**Supplied data**
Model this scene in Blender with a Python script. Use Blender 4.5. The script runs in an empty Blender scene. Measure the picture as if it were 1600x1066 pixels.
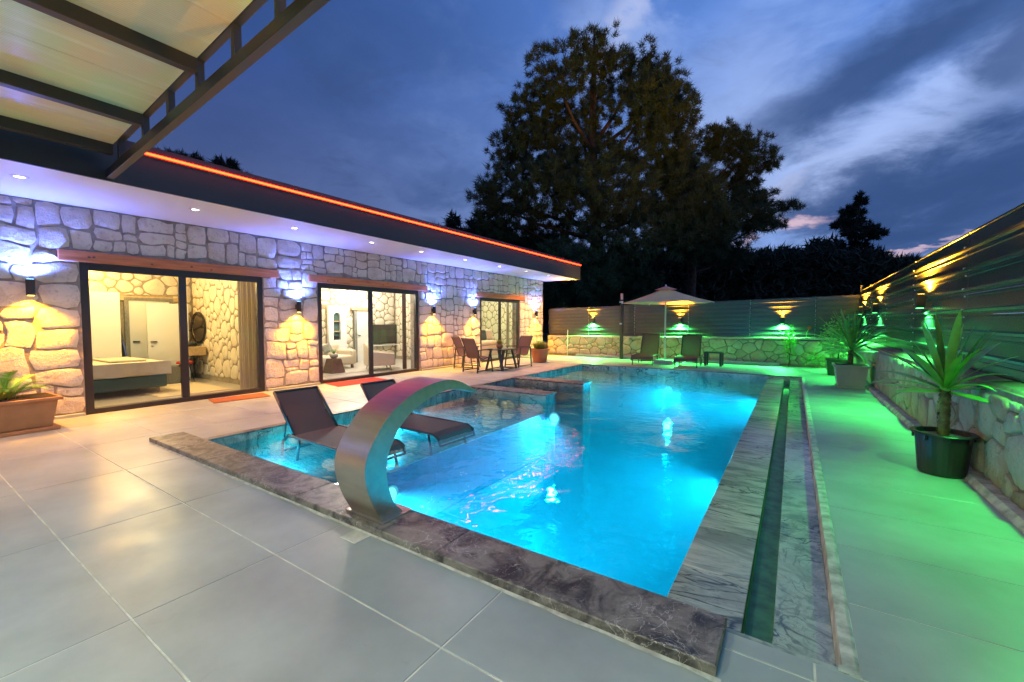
import bpy, bmesh, math, random
from mathutils import Vector, Matrix, noise as mnoise
random.seed(7)
R = math.radians
scn = bpy.context.scene
COL = scn.collection

# ------------------------------------------------------------------ camera
cam_d = bpy.data.cameras.new('camera'); cam = bpy.data.objects.new('camera', cam_d); COL.objects.link(cam)
cam.location = (0, 0, 1.4)
PITCH = math.atan(31 / 669.0); YAW = math.atan(440 / 669.0)
cam.rotation_euler = (R(90) - PITCH, 0, YAW)
cam_d.sensor_width = 36; cam_d.lens = 36 * 669 / 1600.0
cam_d.clip_start = 0.05; cam_d.clip_end = 2000
scn.camera = cam

# ------------------------------------------------------------------ view, render
scn.view_settings.view_transform = 'Standard'; scn.view_settings.look = 'None'
scn.view_settings.exposure = 0.4; scn.view_settings.gamma = 1
try: scn.view_settings.use_curve_mapping = False
except Exception: pass
scn.render.engine = 'CYCLES'
cy = scn.cycles
cy.use_denoising = True
cy.max_bounces = 7; cy.diffuse_bounces = 3; cy.glossy_bounces = 4; cy.transmission_bounces = 4
cy.transparent_max_bounces = 12; cy.volume_bounces = 0
cy.caustics_reflective = False; cy.caustics_refractive = False
cy.sample_clamp_indirect = 4; cy.blur_glossy = 0.5

# ------------------------------------------------------------------ world: dusk sky with drifting cloud
world = bpy.data.worlds.new('World'); scn.world = world; world.use_nodes = True
wn = world.node_tree; wn.nodes.clear()

def mth(nt, op, a, b=None, c=None, clamp=False):
    n = nt.nodes.new('ShaderNodeMath'); n.operation = op; n.use_clamp = clamp
    for i, v in enumerate((a, b, c)):
        if v is None: continue
        if isinstance(v, (int, float)): n.inputs[i].default_value = v
        else: nt.links.new(v, n.inputs[i])
    return n.outputs[0]
def mixc(nt, fac, a, b, mode='MIX'):
    n = nt.nodes.new('ShaderNodeMix'); n.data_type = 'RGBA'; n.blend_type = mode; n.clamp_factor = True
    for i, v in ((0, fac), (6, a), (7, b)):
        if isinstance(v, (int, float)): n.inputs[i].default_value = v
        elif isinstance(v, (tuple, list)): n.inputs[i].default_value = (*v[:3], 1)
        else: nt.links.new(v, n.inputs[i])
    return n.outputs[2]
def smooth(nt, v, lo, hi):
    n = nt.nodes.new('ShaderNodeMapRange'); n.interpolation_type = 'SMOOTHSTEP'
    nt.links.new(v, n.inputs[0]); n.inputs[1].default_value = lo; n.inputs[2].default_value = hi
    return n.outputs[0]
def nz(nt, vec, scale, detail=5, rough=.55, dist=0.0):
    n = nt.nodes.new('ShaderNodeTexNoise'); n.inputs['Scale'].default_value = scale
    n.inputs['Detail'].default_value = detail; n.inputs['Roughness'].default_value = rough
    n.inputs['Distortion'].default_value = dist
    if vec is not None: nt.links.new(vec, n.inputs['Vector'])
    return n.outputs[0]

def px_azel(u, v):
    """direction (azimuth, elevation) of a place in the sky"""
    fw = Vector((-math.sin(YAW) * math.cos(PITCH), math.cos(YAW) * math.cos(PITCH), -math.sin(PITCH)))
    rt = Vector((math.cos(YAW), math.sin(YAW), 0)); up = rt.cross(fw)
    d = (fw * 669 + rt * (u - 800) - up * (v - 533)).normalized()
    return math.atan2(d.x, d.y), math.asin(d.z)

def build_sky():
    nt = wn
    tc = nt.nodes.new('ShaderNodeTexCoord')
    sep = nt.nodes.new('ShaderNodeSeparateXYZ'); nt.links.new(tc.outputs['Generated'], sep.inputs[0])
    X, Y, Z = sep.outputs
    az = mth(nt, 'ARCTAN2', X, Y); el = mth(nt, 'ARCSINE', Z)
    zc = mth(nt, 'ADD', mth(nt, 'MAXIMUM', Z, 0.0), 0.22)
    pv = nt.nodes.new('ShaderNodeCombineXYZ')
    nt.links.new(mth(nt, 'DIVIDE', X, zc), pv.inputs[0]); nt.links.new(mth(nt, 'DIVIDE', Y, zc), pv.inputs[1])
    P = pv.outputs[0]
    n1 = nz(nt, P, 2.1, 7, .6, .4); n2 = nz(nt, P, 6.5, 6, .6, .3); n3 = nz(nt, tc.outputs['Generated'], 5.0, 4, .5)
    # clear sky: deep blue away from the afterglow, paler towards it
    glow = smooth(nt, az, R(-75), R(12))
    high = smooth(nt, el, R(0), R(38))
    left = mixc(nt, high, (0.052, 0.068, 0.140), (0.012, 0.036, 0.140))
    right = mixc(nt, high, (0.16, 0.245, 0.48), (0.070, 0.160, 0.44))
    base = mixc(nt, glow, left, right)
    # soft large cloud variation
    v = smooth(nt, n1, .30, .78)
    base = mixc(nt, mth(nt, 'MULTIPLY', v, .5), base, (0.020, 0.042, 0.120))
    w = smooth(nt, n2, .42, .85)
    lightfac = mth(nt, 'MULTIPLY', mth(nt, 'MULTIPLY', w, glow), .35)
    base = mixc(nt, lightfac, base, (0.20, 0.29, 0.52))
    n4 = nz(nt, P, 4.2, 9, .68, .6)
    base = mixc(nt, mth(nt, 'MULTIPLY', smooth(nt, n4, .50, .72), .42), base, (0.026, 0.046, 0.115))
    # named cloud banks: (px, py, half length, half thickness, tilt deg, strength)
    def bank(u, v, a, b, tilt, s):
        a0, e0 = px_azel(u, v); k = 1 / 669.0
        da = mth(nt, 'SUBTRACT', az, a0); de = mth(nt, 'SUBTRACT', el, e0)
        n = mth(nt, 'MULTIPLY', mth(nt, 'SUBTRACT', n1, .5), .30)
        m = mth(nt, 'MULTIPLY', mth(nt, 'SUBTRACT', n2, .5), .06)
        de = mth(nt, 'ADD', de, mth(nt, 'ADD', n, m)); da = mth(nt, 'ADD', da, mth(nt, 'MULTIPLY', n, 1.4))
        c, sn = math.cos(R(tilt)), math.sin(R(tilt))
        p = mth(nt, 'ADD', mth(nt, 'MULTIPLY', da, c), mth(nt, 'MULTIPLY', de, sn))
        q = mth(nt, 'SUBTRACT', mth(nt, 'MULTIPLY', de, c), mth(nt, 'MULTIPLY', da, sn))
        p = mth(nt, 'DIVIDE', p, a * k); q = mth(nt, 'DIVIDE', q, b * k)
        r = mth(nt, 'SQRT', mth(nt, 'ADD', mth(nt, 'MULTIPLY', p, p), mth(nt, 'MULTIPLY', q, q)))
        f = mth(nt, 'SUBTRACT', 1.0, smooth(nt, r, .25, 1.35))
        return mth(nt, 'MULTIPLY', f, s)
    for args in ((1440, 190, 190, 40, 22, .42, ), (1330, 250, 120, 50, 10, .4), (1170, 190, 110, 120, 0, .38), (960, 60, 90, 40, -20, .35)):
        base = mixc(nt, bank(*args), base, (0.26, 0.33, 0.52))
    for args in ((1400, 85, 210, 42, 24, .92), (1600, 60, 80, 50, 20, .8), (1480, 290, 230, 62, 16, .93), (1300, 330, 130, 45, 5, .75),
                 (1600, 330, 160, 70, 10, .85), (1200, 180, 90, 20, 20, .3), (700, 300, 90, 30, 0, .4),
                 (560, 60, 220, 60, 5, .35), (1090, 300, 60, 50, 0, .4)):
        base = mixc(nt, bank(*args), base, (0.020, 0.045, 0.125))
    for args in ((1215, 365, 60, 14, 18, .8), (1190, 320, 34, 22, 0, .35), (975, 22, 28, 24, 30, .42),
                 (1385, 392, 70, 7, 2, .7)):
        col = (0.42, 0.30, 0.36) if args[1] > 340 else (0.33, 0.35, 0.48)
        base = mixc(nt, bank(*args), base, col)
    # below the horizon: dark land light
    base = mixc(nt, smooth(nt, el, R(-1), R(-8)), base, base)
    bg = nt.nodes.new('ShaderNodeBackground'); nt.links.new(base, bg.inputs[0]); bg.inputs[1].default_value = 1.45
    out = nt.nodes.new('ShaderNodeOutputWorld'); nt.links.new(bg.outputs[0], out.inputs[0])
build_sky()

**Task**
Everything from the top line of the data down to and including the line with "scn.camera = cam" is to be copied, except the pictures.

**Response for this exercise**
Model this scene in Blender with a Python script. Use Blender 4.5. The script runs in an empty Blender scene. Measure the picture as if it were 1600x1066 pixels.
import bpy, bmesh, math, random
from mathutils import Vector, Matrix, noise as mnoise
random.seed(7)
R = math.radians
scn = bpy.context.scene
COL = scn.collection

# ------------------------------------------------------------------ camera
cam_d = bpy.data.cameras.new('camera'); cam = bpy.data.objects.new('camera', cam_d); COL.objects.link(cam)
cam.location = (0, 0, 1.4)
PITCH = math.atan(31 / 669.0); YAW = math.atan(440 / 669.0)
cam.rotation_euler = (R(90) - PITCH, 0, YAW)
cam_d.sensor_width = 36; cam_d.lens = 36 * 669 / 1600.0
cam_d.clip_start = 0.05; cam_d.clip_end = 2000
scn.camera = cam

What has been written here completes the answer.